== Direction ==
Copy from the first line below down to and including the line with "tag(mk('ground', V, F, mg), kind='structure')". Skip the pictures.

== Information supplied ==
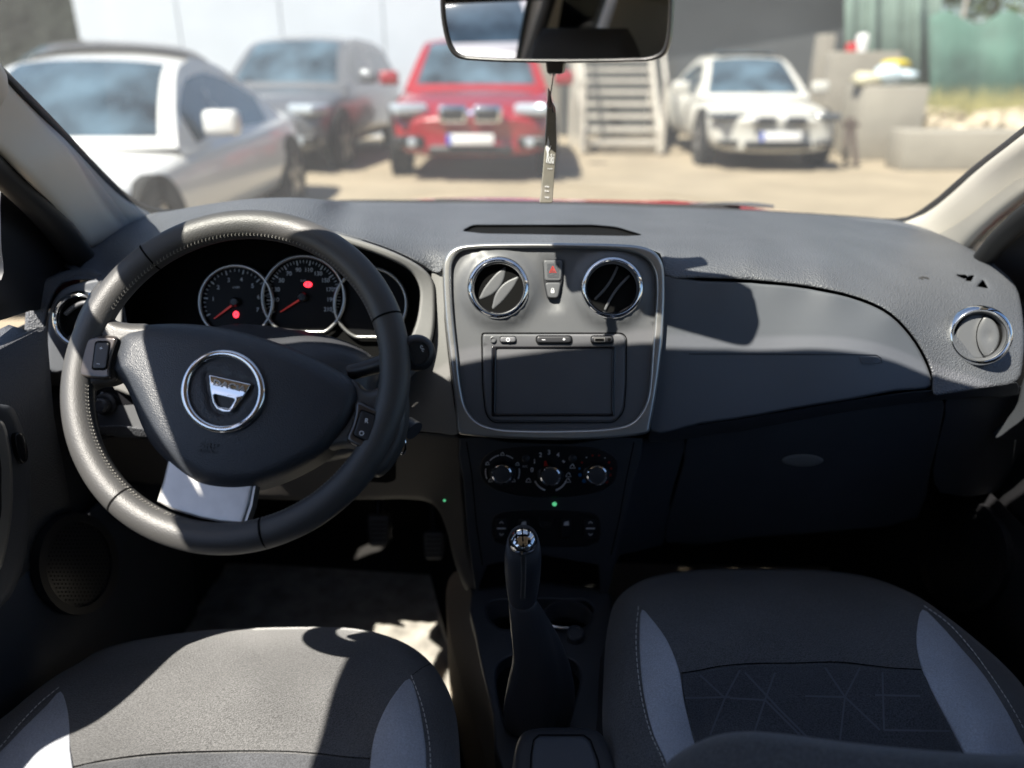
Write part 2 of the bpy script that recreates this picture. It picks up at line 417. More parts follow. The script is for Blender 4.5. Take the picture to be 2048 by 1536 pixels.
# ================================================================== THE PLACE OUTSIDE
def gz(x, y): return -.02 + .03 * math.sin(x * .4 + y * .3) + (-.10 if False else 0)
mg = mat('sandy_ground', (.285, .24, .175), .95, bump='noise', bs=.5, bd=.03, scale=8, var=.14, vs=1.3, speck=0, spec=.15)
V = []; F = []; xs = np.concatenate([[-260, -120, -60], np.arange(-30, 31, 1.5), [60, 120, 260]]); ys = np.concatenate([[-120, -60, -30], np.arange(-15, 40, 1.5), [60, 120, 260]])
for y in ys:
    for x in xs: V.append((x, y, gz(x, y) if abs(x) < 31 and -16 < y < 40 else -.02))
nx = len(xs)
for j in range(len(ys) - 1):
    for i in range(nx - 1): F.append((j * nx + i, j * nx + i + 1, (j + 1) * nx + i + 1, (j + 1) * nx + i))
tag(mk('ground', V, F, mg), kind='structure')

MC = {'tyre': mat('tyre', .02, .8), 'rim': mat('alloy', (.35, .35, .36), .3, .8), 'win': mat('car_window', (.05, .08, .105), .06, spec=.8, coat=.3, var=.8, vs=2.2),  # window colour mottled to stand in for varied reflections
      'lamp': mat('headlamp', (.45, .5, .55), .1, .3, coat=1), 'hlamp': mat('headlamp_dark', (.06, .07, .08), .1, .3, coat=1), 'grille': mat('grille', .015, .4), 'plate': mat('plate_white', (.7, .7, .7), .5), 'pblue': mat('plate_blue', (.03, .08, .45), .5), 'int': mat('car_floor', .01, .9)}
def mirror_y(pts): return [(x, -y, z) for x, y, z in pts]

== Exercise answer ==
Write part 2 of the bpy script that recreates this picture. It picks up at line 417. More parts follow. The script is for Blender 4.5. Take the picture to be 2048 by 1536 pixels.
# ================================================================== THE PLACE OUTSIDE
def gz(x, y): return -.02 + .03 * math.sin(x * .4 + y * .3) + (-.10 if False else 0)
mg = mat('sandy_ground', (.285, .24, .175), .95, bump='noise', bs=.5, bd=.03, scale=8, var=.14, vs=1.3, speck=0, spec=.15)
V = []; F = []; xs = np.concatenate([[-260, -120, -60], np.arange(-30, 31, 1.5), [60, 120, 260]]); ys = np.concatenate([[-120, -60, -30], np.arange(-15, 40, 1.5), [60, 120, 260]])
for y in ys:
    for x in xs: V.append((x, y, gz(x, y) if abs(x) < 31 and -16 < y < 40 else -.02))
nx = len(xs)
for j in range(len(ys) - 1):
    for i in range(nx - 1): F.append((j * nx + i, j * nx + i + 1, (j + 1) * nx + i + 1, (j + 1) * nx + i))
tag(mk('ground', V, F, mg), kind='structure')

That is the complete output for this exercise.